* BEGIN *

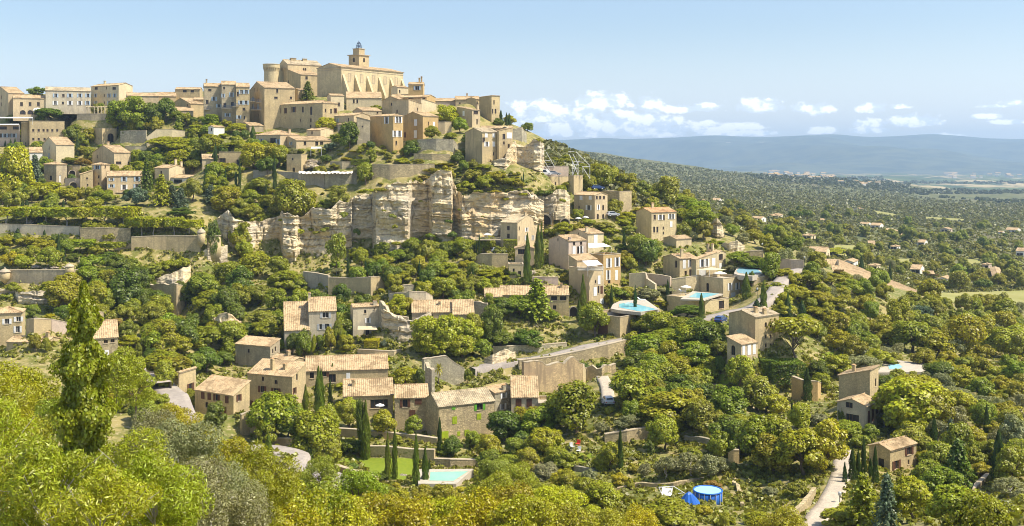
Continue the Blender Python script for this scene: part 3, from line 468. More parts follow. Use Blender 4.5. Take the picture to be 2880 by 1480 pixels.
wall('curving pale stone wall beside the gravel drive','D5',[(180,1330,1290,122),(230,1330,1270,124),(330,1250,1200,131),(385,1190,1130,137),(412,1140,1095,142)],'rubble_wall',th=.5,jag=.08,cope=False,ref='the drive wall')
wall('pale garden wall with lit face at the edge of the olive grove','D5',[(1275,1160,1130,147),(1330,1230,1120,142),(1445,1060,1010,152)],'rubble_wall',th=.5,keep=True,ref='the olive grove wall')
wall('light retaining wall with a flight of steps by small lawns','D6',[(1125,450,410,214),(1215,480,430,211),(1380,500,440,208),(1415,520,450,207),(1480,420,380,213)],'rubble_wall',ref='the stepped retaining wall')
wall('ochre court wall behind a dark cypress','D5',[(265,575,440,208),(330,580,465,205),(420,590,470,205),(440,545,480,210)],'render_ochre',ref='the ochre court wall')
wall('low pale terrace wall with the pair of thin cypresses','D5',[(20,650,625,205),(170,700,685,194),(320,745,720,190),(382,690,655,196)],'rubble_wall',ref='the pale terrace wall')
wall('pinkish curved wall above the turquoise pool','D2',[(115,830,725,285),(240,840,738,282),(330,850,755,280),(342,840,760,281)],'render_pink',ref='the pinkish curved wall')
wall('long terrace wall under the stepped roof house','D2',[(345,980,775,279),(470,900,760,279),(598,880,740,281)],'ashlar_pale',ref='the long terrace wall')
wall('stepped cream wall over the small olive tree','D1',[(1430,990,850,279),(1600,985,840,278),(1610,980,900,277),(1700,985,960,275)],'render_cream',ref='the stepped cream wall')
wall('smooth pale wall at the road bend with a lamp post','D2',[(1283,690,592,303),(1400,712,602,300),(1512,715,610,299)],'render_pink',ref='the road bend wall')
wall('ruined low wall with a thin post above the road bend','D2',[(945,585,545,312),(1040,582,525,310),(1155,580,520,310)],'rubble_wall',ref='the post wall')
wall('curved garden wall under the round pale pool','D2',[(1070,830,770,276),(1200,800,740,279),(1290,760,712,284)],'rubble_wall',ref='the pale pool garden wall')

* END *

§ **EXERCISE**
Copy out all the data exactly; skip the pictures.

§ **EXERCISE SOLUTION**
Continue the Blender Python script for this scene: part 3, from line 468. More parts follow. Use Blender 4.5. Take the picture to be 2880 by 1480 pixels.
wall('curving pale stone wall beside the gravel drive','D5',[(180,1330,1290,122),(230,1330,1270,124),(330,1250,1200,131),(385,1190,1130,137),(412,1140,1095,142)],'rubble_wall',th=.5,jag=.08,cope=False,ref='the drive wall')
wall('pale garden wall with lit face at the edge of the olive grove','D5',[(1275,1160,1130,147),(1330,1230,1120,142),(1445,1060,1010,152)],'rubble_wall',th=.5,keep=True,ref='the olive grove wall')
wall('light retaining wall with a flight of steps by small lawns','D6',[(1125,450,410,214),(1215,480,430,211),(1380,500,440,208),(1415,520,450,207),(1480,420,380,213)],'rubble_wall',ref='the stepped retaining wall')
wall('ochre court wall behind a dark cypress','D5',[(265,575,440,208),(330,580,465,205),(420,590,470,205),(440,545,480,210)],'render_ochre',ref='the ochre court wall')
wall('low pale terrace wall with the pair of thin cypresses','D5',[(20,650,625,205),(170,700,685,194),(320,745,720,190),(382,690,655,196)],'rubble_wall',ref='the pale terrace wall')
wall('pinkish curved wall above the turquoise pool','D2',[(115,830,725,285),(240,840,738,282),(330,850,755,280),(342,840,760,281)],'render_pink',ref='the pinkish curved wall')
wall('long terrace wall under the stepped roof house','D2',[(345,980,775,279),(470,900,760,279),(598,880,740,281)],'ashlar_pale',ref='the long terrace wall')
wall('stepped cream wall over the small olive tree','D1',[(1430,990,850,279),(1600,985,840,278),(1610,980,900,277),(1700,985,960,275)],'render_cream',ref='the stepped cream wall')
wall('smooth pale wall at the road bend with a lamp post','D2',[(1283,690,592,303),(1400,712,602,300),(1512,715,610,299)],'render_pink',ref='the road bend wall')
wall('ruined low wall with a thin post above the road bend','D2',[(945,585,545,312),(1040,582,525,310),(1155,580,520,310)],'rubble_wall',ref='the post wall')
wall('curved garden wall under the round pale pool','D2',[(1070,830,770,276),(1200,800,740,279),(1290,760,712,284)],'rubble_wall',ref='the pale pool garden wall')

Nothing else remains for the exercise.